Back in August, Fox brass had been focusing on a handful of directors for Wolverine 2, including Twilight Saga: Eclipse director David Slade and Red director Robert Schwentke. At the time, Fox had actually considered Aronofsky its top choice, as had its star, Hugh Jackman: The pair had collaborated on Aronofsky's ambitious 2006 movie, The Fountain, and are said to still have a close relationship today.
And despite the financial failure of Fountain, Fox bosses were impressed by Aronfsky's willingness to work frugally on smaller movies and still get big results: Aronofsky directed Mickey Rourke to an Oscar nomination with Fox Searchlight's The Wrestler, and is generating similar Oscar murmurs for Natalie Portman's turn as a sapphic, deranged, self-touching, wing-sprouting ballerina in Fox Searchlight's forthcoming Black Swan.
Until last weekend, though, Aronofsky was far more interested in directing WB's original take on Superman — in which Clark Kent is a journalist traveling the world trying to decide if he should, in fact, even become Superman — than doing a sequel like Wolverine 2. But on Saturday, Aronofsky was informed by WB he was out of the running for Man of Steel, and suddenly directing a sequel didn't seem so bad. Today, his reps began negotiations with Fox to put him behind the camera for Wolverine 2.
But wait!
Even as Aronofsky's Wolverine 2 talks coalesce at Fox, Warner Bros. is still offering blandishments to get back into business. We're told by knowledgeable insiders the reason Warner Bros. picked Snyder for Man of Steel is that the script by David Goyer was rushed, is still a bit of a mess, and that Warner Bros. needs someone who won't spend months or even years trying to get it just right (i.e. Aronofsky), because time is the one thing they don't have: The studio must have a new Superman movie in production by 2011 or they'll be subject to potential lawsuits by the heirs of the superhero's creators.
We're told that Snyder was not really Warner's first choice to direct Superman, but that a director needed to be hired imminently. Privately, even Snyder has confided to agency sources that the current Superman script needs work, but clearly Warner Bros. believes he can get it done faster than Aronofsky.

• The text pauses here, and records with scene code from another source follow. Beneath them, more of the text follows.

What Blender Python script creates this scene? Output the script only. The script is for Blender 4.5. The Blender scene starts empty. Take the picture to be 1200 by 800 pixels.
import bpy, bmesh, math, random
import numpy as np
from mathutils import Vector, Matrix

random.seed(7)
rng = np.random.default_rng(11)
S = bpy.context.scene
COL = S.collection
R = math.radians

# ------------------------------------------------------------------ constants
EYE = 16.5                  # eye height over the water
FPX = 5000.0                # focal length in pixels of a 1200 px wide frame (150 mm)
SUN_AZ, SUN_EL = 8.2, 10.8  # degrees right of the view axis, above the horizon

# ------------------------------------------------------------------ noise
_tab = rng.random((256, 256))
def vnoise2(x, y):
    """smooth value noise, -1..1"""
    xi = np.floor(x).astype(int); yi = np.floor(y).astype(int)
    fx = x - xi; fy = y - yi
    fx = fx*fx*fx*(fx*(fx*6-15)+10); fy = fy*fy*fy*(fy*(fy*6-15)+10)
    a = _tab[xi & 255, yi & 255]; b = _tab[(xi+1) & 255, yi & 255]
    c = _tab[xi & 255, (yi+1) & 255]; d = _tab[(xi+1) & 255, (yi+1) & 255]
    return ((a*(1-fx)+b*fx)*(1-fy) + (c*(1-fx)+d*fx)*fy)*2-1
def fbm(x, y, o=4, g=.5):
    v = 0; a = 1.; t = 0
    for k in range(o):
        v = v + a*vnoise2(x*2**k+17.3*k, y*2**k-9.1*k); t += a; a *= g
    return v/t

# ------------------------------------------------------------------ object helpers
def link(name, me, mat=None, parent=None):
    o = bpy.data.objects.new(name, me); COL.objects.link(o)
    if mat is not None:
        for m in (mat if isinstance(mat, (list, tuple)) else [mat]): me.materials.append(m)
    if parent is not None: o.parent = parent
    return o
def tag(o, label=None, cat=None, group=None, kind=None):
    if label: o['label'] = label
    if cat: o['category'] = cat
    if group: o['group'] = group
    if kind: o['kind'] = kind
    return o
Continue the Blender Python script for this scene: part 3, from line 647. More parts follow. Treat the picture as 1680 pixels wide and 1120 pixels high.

And so, back to Aronofsky: Last week, we told you all about Warner Bros.' efforts to light a fire under Tales From the Gangster Squad, a 1940s LAPD cops-and-robbers drama that the studio offered to Ben Affleck to direct in the afterglow of The Town. We hear that Affleck has since passed on Gangster Squad (he was also offered Superman, by the way, and he turned that down, too) and now Warner Bros. is offering Aronofsky's reps Gangster Squad as well.
No word on which project Aronofsky will settle on, though we're told that Wolverine sequel has the edge — at least for now.